Pode-se afirmar que a maioria dos modelos de aplicação da pena privativa de

liberdade tem no trabalho dois elementos fundamentais, em primeiro lugar, busca-se a

disciplina dos internos e organização do ambiente prisional, em segundo lugar, o objetivo da

regeneração e ressocialização dos indivíduos presos, o que faz do trabalho verdadeiro pilar do

tratamento penitenciário.

Ao criar uma rotina produtiva, rejeitar a insubmissão e premiar os bons operários, o

trabalho tem uma força disciplinar inigualável no ambiente prisional. Por meio do trabalho, o

indivíduo encarcerado adere mais fortemente a uma série de regras hierárquicas típicas dos

presídios, retendo paixões e ímpetos. O hábito de trabalhar dociliza (apesar de, por uma ótica

transversa, também fomentar a organização da resistência) e incorpora o indivíduo àquela

diagramação de autoridade, o que ajuda a manter a organicidade da instituição em

funcionamento. (BOLSANELLO, 1998).

A finalidade ressocializadora também é central no discurso justificativo do verdadeiro

triunfo da privação de liberdade no último século. Verbos como readaptar, reeducar, regenerar

e reintegrar são verdadeiras palavras de ordem nesse discurso. Perceba que viver em grupo

pressupõe uma renúncia ao individualismo absoluto diretamente proporcional à preocupação

que se deve dirigir ao outro. O trabalho atende a essa finalidade na medida em que destinado à

construção do bem comum. Aquele que trabalha, portanto, mostra-se integrado ao grupo

social. (VELOSO, 2016).

Esse adensamento moral patrocinado pelo trabalho no presídio está fortemente ligado

à reabilitação do indivíduo encarcerado, para que este aceite conscientemente as regras

seguidas em sociedade. Firma-se, aí, a ideia de um verdadeiro tratamento prisional, que seja

um bem para o delinquente, removendo-o da margem do tecido social.
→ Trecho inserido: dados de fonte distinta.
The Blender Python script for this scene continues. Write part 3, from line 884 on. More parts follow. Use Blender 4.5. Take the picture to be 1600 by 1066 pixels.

Todo esse argumento crítico envolve um imenso discurso de justificação de fundo

jurídico e humanitário, pela punição legítima e reabilitação. As penas que vão além da

necessidade de manter o depósito da salvação pública são injustas por sua natureza; e tanto

mais justas serão quanto mais sagrada e inviolável for a segurança e maior a liberdade que o

soberano propiciar aos súditos.

Depara-se, então, com questões emblemáticas relacionadas ao trabalho prisional,

como: até que ponto o benefício da laborterapia resiste à engrenagem do capital e à

necessidade social da delinquência? O trabalho ajuda na manutenção da salvação pública?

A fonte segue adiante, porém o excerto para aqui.